MPD teams up with GW to open policing center

The Metropolitan Police Department will cut the ribbon Thursday on the Foggy Bottom/GW Community Policing Center in a University-owned storefront at 2331 Virginia Avenue.

Community

MPD officers will use the center to call in reports to department headquarters and for lunch and restroom breaks, but will not be stationed in the building. Volunteer staffers will operate the center.

The University paid for renovations to the building and will pay for utilities, said MPD Lt. Robert Atcheson, commander of Police Service Area 207, which includes Foggy Bottom.

“The main purpose of it will be to better connect the neighborhood, GW and MPD,” Atcheson said.

He said GW is one of the first universities to implement such a project, which will expedite the paperwork officers complete on cases.

“I think it will have an effect on crime,” Atcheson said. “The center will hopefully make the criminal element feel more uncomfortable.”

Residents said they are pleased with the opening of the new community policing station and several said they will feel a heightened sense of safety with the center nearby. They said they hope it will deter petty thieves who might victimize area residents.

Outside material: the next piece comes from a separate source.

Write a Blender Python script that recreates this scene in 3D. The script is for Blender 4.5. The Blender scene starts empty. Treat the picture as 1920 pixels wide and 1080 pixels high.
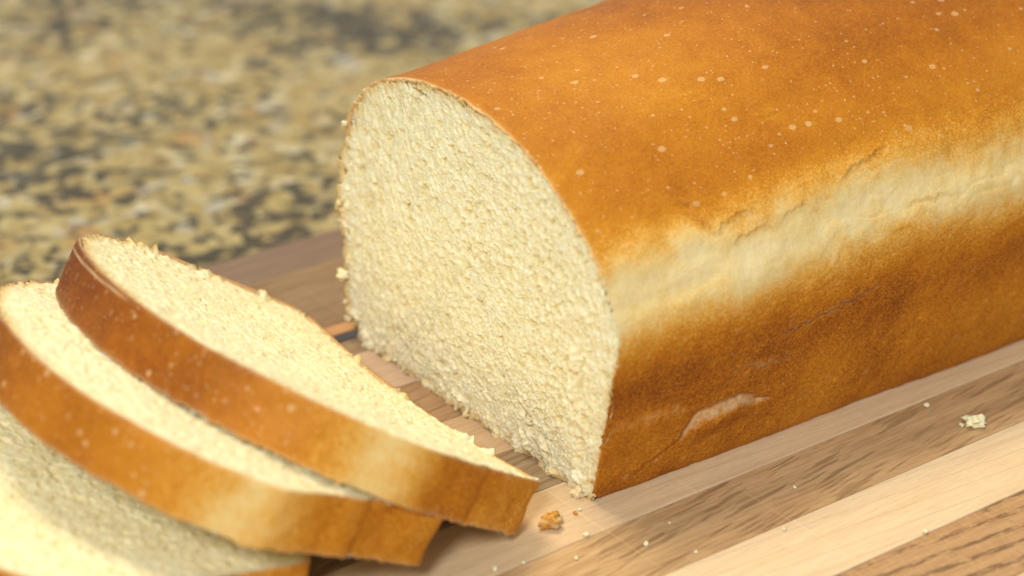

Dorothy Miller, an Advisory Neighborhood Commissioner and vice president of the Columbia Plaza Tenants Association, said she believes the area has a high rate of crime.

“There has been an awful lot of crime on 25th Street,” Miller said. “I am delighted that I can now reach MPD faster than the security desk at Columbia Plaza.”

“It will definitely make the area safer,” said recent GW graduate Kim Stewart, a resident of a University-owned townhouse down the street from the new policing center.

But Miller was not convinced about the University’s motives in opening the new center.

“GW will get more out of it than the community. They always do,” she said.

Some student residents in the area near the new center said they were concerned about its possible effects on their social gatherings.

“I think it will put a damper on how rambunctious parties get,” said Erin Moore, a GW senior and Virginia Avenue resident. “I just hope when I’m sitting on the balcony having a beer, I won’t get in trouble.”

Miller said she is confident about the potential effects of the new center on the Foggy Bottom community.

“It is one of the few good things GW has done,” Miller said. “We used to be at the mercy of some of the irresponsible students.”

But Atcheson said MPD officers will not be targeting students.

“We rarely have problems with GW students,” he said. “They are 110 percent better than Georgetown students.”

Some area residents also were concerned about rumors that MPD would be using much of the street’s highly-sought parking spaces for its police cruisers.

“We probably will have a slot for a maximum of three police cars. Most of the people coming to the center wouldn’t be coming by car anyway,” Atcheson said.